|
Posted by Martin Underwood on 11/23/23 11:42
Next wrote in
1142354536.224320.60080@u72g2000cwu.googlegroups.com:
> Years ago, it occurred to me that a lot of the trouble
> of writing web browsers is caused by the upside-down
> arrangement of things: Javascript code exists inside
> a document, when really it should be the other way around.
> And yet, although this seems fairly obvious to me,
> having tried myself to write a web browser and given up,
> I don't see a lot of movement by major web browser
> projects in a direction that might TRULY fix the problem.
> I do see a few slow-moving projects: HTML5 and Web Applications.

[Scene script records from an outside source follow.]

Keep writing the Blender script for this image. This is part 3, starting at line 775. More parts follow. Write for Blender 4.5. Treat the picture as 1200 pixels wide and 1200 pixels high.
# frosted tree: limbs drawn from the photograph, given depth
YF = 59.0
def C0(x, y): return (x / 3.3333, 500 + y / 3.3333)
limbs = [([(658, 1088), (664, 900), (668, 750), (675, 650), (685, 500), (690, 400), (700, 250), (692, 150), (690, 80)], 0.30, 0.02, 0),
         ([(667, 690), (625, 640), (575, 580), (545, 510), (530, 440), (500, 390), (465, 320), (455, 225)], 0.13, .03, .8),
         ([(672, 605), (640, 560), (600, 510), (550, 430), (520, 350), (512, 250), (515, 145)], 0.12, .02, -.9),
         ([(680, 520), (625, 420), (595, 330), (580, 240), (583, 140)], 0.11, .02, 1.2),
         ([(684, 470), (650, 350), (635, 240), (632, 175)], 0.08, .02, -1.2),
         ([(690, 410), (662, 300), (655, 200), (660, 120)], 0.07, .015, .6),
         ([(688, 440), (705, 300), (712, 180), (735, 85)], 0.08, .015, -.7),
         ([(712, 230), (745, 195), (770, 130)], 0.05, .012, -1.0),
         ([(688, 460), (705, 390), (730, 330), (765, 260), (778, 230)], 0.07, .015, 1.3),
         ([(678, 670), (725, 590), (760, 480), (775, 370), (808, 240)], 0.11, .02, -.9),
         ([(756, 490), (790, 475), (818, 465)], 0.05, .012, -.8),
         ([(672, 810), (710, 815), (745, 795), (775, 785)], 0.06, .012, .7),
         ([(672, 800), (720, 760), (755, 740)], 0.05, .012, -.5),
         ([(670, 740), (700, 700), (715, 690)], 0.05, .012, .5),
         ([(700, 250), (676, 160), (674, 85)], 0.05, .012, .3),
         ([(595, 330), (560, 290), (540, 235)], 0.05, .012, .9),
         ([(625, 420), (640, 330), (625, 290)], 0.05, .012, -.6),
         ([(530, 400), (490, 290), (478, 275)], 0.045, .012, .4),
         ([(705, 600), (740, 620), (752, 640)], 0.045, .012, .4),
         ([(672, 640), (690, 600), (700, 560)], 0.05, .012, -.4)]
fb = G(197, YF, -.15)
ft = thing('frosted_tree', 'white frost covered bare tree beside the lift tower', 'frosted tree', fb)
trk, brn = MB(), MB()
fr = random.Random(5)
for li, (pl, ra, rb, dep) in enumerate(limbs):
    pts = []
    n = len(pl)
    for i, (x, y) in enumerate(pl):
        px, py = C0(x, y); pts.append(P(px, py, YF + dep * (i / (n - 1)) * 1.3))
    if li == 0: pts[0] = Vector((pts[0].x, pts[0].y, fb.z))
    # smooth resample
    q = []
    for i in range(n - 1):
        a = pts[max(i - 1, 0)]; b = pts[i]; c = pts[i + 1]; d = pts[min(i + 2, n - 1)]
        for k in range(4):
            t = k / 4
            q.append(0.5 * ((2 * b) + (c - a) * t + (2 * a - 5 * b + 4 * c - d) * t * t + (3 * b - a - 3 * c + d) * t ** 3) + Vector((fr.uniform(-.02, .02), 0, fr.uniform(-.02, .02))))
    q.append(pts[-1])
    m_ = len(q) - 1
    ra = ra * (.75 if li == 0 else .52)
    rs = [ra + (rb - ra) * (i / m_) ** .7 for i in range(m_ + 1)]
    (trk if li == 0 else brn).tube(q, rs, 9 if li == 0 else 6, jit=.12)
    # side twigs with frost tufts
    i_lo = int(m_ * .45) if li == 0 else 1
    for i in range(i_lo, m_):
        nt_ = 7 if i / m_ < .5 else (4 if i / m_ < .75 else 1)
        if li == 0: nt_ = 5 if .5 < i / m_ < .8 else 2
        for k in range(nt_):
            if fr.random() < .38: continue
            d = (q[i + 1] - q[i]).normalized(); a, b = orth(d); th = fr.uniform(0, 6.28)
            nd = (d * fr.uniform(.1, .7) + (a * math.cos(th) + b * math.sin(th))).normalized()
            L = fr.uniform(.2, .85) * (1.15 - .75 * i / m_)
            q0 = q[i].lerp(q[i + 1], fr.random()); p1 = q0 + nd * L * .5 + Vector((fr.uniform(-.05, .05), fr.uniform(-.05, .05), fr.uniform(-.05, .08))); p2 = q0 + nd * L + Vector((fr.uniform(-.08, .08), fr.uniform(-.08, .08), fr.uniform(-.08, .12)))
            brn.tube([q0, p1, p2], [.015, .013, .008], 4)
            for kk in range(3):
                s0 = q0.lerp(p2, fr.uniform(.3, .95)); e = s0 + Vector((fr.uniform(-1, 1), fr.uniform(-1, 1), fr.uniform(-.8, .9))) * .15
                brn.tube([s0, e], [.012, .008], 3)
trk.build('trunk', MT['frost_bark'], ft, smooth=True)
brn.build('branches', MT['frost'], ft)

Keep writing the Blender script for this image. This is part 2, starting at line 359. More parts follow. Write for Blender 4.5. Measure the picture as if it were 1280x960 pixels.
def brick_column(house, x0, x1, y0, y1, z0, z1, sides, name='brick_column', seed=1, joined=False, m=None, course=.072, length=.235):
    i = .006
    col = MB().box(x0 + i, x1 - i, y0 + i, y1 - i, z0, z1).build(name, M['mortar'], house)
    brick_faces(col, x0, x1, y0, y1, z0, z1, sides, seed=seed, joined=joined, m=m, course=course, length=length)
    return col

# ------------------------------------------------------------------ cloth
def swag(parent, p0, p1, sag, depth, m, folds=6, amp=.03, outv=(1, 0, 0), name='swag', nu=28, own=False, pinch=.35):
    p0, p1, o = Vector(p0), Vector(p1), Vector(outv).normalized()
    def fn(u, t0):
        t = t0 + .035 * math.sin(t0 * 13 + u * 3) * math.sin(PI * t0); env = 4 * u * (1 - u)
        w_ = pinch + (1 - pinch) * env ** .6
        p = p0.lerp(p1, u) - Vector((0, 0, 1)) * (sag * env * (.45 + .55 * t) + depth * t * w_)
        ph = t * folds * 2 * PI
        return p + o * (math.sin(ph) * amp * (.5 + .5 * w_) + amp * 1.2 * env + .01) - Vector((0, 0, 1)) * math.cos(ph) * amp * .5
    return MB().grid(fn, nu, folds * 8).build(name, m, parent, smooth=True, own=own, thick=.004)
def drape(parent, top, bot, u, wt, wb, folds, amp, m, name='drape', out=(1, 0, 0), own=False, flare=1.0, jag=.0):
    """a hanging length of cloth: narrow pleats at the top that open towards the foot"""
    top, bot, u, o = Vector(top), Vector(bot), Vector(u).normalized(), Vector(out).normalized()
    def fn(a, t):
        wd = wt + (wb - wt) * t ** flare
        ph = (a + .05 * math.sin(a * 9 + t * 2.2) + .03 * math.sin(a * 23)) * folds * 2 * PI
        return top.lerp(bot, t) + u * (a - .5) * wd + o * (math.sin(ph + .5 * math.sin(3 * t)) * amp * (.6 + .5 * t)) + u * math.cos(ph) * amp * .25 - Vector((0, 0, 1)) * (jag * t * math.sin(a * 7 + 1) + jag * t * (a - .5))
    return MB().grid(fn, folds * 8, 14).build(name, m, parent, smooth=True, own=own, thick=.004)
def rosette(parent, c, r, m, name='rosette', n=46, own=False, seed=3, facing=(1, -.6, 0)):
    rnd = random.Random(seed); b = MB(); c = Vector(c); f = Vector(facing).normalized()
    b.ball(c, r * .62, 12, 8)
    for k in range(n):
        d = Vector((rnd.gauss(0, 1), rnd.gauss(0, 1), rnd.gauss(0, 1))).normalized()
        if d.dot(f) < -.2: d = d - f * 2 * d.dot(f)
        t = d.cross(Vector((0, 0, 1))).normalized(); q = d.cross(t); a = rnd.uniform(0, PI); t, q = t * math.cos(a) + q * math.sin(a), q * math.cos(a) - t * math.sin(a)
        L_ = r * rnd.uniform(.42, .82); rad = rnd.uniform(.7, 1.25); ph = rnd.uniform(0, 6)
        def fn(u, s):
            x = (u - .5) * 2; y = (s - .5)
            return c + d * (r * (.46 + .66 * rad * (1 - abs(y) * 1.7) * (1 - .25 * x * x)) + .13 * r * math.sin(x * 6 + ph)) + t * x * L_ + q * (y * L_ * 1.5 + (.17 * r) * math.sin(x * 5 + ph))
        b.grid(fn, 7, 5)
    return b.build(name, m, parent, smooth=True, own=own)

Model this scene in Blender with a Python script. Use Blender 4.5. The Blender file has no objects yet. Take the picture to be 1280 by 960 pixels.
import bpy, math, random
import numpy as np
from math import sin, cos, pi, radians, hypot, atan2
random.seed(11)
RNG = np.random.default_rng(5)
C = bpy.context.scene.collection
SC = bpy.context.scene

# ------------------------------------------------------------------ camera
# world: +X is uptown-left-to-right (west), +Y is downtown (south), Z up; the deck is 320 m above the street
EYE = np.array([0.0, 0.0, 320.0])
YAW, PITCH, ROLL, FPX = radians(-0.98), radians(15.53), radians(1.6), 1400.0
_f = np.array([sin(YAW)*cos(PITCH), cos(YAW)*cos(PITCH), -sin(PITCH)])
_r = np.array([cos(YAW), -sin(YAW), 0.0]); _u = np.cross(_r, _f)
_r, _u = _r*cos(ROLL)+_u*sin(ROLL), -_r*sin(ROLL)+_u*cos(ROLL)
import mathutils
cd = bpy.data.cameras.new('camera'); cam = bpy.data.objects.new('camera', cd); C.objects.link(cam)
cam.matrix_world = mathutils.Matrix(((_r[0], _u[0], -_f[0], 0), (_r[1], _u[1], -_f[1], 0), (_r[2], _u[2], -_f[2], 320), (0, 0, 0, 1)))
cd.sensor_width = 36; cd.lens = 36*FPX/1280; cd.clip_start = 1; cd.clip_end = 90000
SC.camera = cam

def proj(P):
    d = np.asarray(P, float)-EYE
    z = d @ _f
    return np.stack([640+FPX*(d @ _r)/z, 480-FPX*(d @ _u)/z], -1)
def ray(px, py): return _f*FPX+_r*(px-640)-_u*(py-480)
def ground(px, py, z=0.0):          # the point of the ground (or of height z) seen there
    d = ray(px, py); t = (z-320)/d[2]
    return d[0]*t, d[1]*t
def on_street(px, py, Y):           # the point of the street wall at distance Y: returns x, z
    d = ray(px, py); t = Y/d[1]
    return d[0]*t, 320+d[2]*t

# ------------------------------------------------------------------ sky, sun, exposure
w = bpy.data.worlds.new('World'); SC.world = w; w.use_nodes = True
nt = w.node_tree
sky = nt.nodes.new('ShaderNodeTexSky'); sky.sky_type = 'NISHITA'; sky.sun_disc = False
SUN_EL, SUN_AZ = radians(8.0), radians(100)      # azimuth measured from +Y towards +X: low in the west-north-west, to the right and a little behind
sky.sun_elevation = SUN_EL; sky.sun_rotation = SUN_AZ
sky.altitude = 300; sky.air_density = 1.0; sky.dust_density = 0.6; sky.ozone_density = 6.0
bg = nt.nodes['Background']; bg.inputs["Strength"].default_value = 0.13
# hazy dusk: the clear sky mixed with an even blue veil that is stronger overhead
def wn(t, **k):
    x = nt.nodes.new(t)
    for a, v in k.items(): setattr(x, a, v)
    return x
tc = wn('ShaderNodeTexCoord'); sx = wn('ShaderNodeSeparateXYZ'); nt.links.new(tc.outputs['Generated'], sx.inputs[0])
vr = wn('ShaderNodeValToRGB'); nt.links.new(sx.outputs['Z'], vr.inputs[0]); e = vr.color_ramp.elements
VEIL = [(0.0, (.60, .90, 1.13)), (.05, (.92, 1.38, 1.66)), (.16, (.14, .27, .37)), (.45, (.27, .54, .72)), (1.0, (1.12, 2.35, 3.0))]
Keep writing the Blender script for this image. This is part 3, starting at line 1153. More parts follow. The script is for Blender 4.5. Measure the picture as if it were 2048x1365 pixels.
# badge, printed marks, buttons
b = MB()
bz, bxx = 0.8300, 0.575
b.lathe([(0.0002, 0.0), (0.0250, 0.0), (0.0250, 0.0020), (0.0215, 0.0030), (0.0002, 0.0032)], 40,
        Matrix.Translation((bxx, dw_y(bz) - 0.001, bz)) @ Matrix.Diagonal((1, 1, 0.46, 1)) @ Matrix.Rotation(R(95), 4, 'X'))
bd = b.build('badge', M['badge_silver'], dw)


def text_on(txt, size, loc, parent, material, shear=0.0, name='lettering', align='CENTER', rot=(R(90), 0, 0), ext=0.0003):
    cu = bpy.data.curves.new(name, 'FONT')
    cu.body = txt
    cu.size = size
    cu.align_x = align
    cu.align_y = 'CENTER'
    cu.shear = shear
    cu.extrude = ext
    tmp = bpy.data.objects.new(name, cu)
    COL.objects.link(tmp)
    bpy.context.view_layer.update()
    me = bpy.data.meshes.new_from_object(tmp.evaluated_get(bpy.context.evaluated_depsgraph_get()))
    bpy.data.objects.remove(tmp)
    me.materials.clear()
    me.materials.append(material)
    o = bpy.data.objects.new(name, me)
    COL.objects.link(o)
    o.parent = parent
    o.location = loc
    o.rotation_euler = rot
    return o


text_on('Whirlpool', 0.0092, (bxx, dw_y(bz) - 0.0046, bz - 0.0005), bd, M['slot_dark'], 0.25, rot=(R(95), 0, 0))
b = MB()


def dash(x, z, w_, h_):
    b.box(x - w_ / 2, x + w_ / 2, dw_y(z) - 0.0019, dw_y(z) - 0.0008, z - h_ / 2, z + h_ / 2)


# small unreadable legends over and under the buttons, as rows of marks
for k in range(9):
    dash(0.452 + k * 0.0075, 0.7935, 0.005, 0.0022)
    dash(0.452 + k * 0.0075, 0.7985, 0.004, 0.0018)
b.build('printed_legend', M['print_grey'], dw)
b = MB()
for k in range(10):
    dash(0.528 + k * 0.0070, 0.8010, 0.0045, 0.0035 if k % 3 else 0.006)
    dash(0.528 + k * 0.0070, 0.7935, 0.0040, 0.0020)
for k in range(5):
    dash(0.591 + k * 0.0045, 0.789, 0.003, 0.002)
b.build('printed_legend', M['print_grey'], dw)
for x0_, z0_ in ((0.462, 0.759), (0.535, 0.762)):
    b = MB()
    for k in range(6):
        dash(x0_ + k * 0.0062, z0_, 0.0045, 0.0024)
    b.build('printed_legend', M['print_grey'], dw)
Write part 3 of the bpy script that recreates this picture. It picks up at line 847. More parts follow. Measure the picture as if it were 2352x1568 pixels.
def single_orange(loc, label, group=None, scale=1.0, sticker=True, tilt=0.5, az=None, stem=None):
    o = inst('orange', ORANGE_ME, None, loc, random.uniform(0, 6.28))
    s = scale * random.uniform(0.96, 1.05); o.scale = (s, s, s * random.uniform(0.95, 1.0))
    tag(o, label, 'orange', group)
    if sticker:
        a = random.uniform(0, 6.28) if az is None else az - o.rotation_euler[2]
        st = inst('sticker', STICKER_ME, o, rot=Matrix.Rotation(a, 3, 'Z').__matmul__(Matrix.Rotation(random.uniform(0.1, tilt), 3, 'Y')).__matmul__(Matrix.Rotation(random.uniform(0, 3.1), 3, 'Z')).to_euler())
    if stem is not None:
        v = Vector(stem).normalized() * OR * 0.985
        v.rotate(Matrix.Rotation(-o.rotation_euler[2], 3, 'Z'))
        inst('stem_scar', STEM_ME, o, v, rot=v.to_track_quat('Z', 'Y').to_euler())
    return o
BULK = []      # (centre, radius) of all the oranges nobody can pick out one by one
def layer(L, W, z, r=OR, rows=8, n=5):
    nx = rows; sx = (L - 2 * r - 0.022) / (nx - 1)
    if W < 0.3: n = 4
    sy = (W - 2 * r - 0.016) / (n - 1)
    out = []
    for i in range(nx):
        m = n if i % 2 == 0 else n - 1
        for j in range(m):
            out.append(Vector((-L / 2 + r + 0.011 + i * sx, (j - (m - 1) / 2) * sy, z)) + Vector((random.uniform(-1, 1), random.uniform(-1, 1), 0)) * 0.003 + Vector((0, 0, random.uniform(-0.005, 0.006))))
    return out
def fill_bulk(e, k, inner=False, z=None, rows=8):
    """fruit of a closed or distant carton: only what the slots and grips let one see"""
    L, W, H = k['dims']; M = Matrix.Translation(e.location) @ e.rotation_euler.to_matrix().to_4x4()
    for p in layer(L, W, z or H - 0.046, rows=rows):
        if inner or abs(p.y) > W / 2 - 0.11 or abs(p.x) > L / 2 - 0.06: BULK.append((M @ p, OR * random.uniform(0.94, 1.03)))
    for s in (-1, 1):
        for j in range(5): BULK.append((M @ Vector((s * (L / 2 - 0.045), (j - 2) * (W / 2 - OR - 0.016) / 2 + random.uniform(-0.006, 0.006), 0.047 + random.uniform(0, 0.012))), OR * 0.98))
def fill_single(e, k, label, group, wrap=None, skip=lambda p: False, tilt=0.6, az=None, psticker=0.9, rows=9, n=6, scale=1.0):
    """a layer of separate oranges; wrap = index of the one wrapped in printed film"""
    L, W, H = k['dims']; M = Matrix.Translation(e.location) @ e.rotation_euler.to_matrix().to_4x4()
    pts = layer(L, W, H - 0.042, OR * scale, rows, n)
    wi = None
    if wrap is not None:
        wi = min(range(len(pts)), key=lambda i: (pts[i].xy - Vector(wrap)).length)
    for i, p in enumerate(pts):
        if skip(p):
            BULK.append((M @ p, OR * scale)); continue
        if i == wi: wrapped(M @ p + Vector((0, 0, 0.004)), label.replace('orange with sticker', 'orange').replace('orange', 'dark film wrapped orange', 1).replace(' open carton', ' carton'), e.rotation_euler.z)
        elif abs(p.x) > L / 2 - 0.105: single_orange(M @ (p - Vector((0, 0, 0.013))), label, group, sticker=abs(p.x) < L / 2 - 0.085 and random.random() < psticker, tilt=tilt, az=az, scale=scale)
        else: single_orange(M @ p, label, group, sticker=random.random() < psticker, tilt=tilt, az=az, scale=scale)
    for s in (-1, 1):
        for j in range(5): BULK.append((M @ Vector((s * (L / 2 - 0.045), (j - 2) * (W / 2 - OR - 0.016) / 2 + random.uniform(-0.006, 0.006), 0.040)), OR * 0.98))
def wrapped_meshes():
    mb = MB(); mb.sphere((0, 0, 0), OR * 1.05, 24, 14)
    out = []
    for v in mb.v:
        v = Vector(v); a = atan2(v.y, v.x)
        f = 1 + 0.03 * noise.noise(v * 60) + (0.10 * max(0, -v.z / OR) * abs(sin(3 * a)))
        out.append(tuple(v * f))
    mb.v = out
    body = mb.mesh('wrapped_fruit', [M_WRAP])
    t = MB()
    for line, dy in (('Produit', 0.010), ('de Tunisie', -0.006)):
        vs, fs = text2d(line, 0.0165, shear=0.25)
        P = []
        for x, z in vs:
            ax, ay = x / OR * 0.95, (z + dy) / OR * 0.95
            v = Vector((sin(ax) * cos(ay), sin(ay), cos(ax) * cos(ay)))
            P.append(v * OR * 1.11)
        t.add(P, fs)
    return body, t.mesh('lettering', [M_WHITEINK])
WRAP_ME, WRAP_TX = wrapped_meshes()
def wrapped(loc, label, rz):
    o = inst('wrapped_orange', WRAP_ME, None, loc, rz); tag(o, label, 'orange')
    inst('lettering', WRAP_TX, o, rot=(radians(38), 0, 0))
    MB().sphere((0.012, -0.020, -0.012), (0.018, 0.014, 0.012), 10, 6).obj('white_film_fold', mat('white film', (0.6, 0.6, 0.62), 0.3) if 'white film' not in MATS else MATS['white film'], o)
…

I think the bigger issue with HTML and browser design is that it only
supplies *hints* and *suggestions* as to the formatting, rather than making
all browsers display a page with identical formatting, as PDF does. It would
be so much easier as the designer of a site if you could be confident that
everyone would see the same view of the page without the line breaks and
table column widths being variable under user control. Let users have a zoom
control (as for Acrobat Reader) it they need larger print but don't let them
change the font size independent of all other objects on the page; let the
site author retain full control over all other aspects of formatting,
typography etc.
This could easily develop into a debate about the philosophy of browers and
the web. I wonder if Tim Berners-Lee and the people that devised HTML would
still have designed it that way that it is in the light of people who are
itching to use it as a tightly-controlled page-format tool.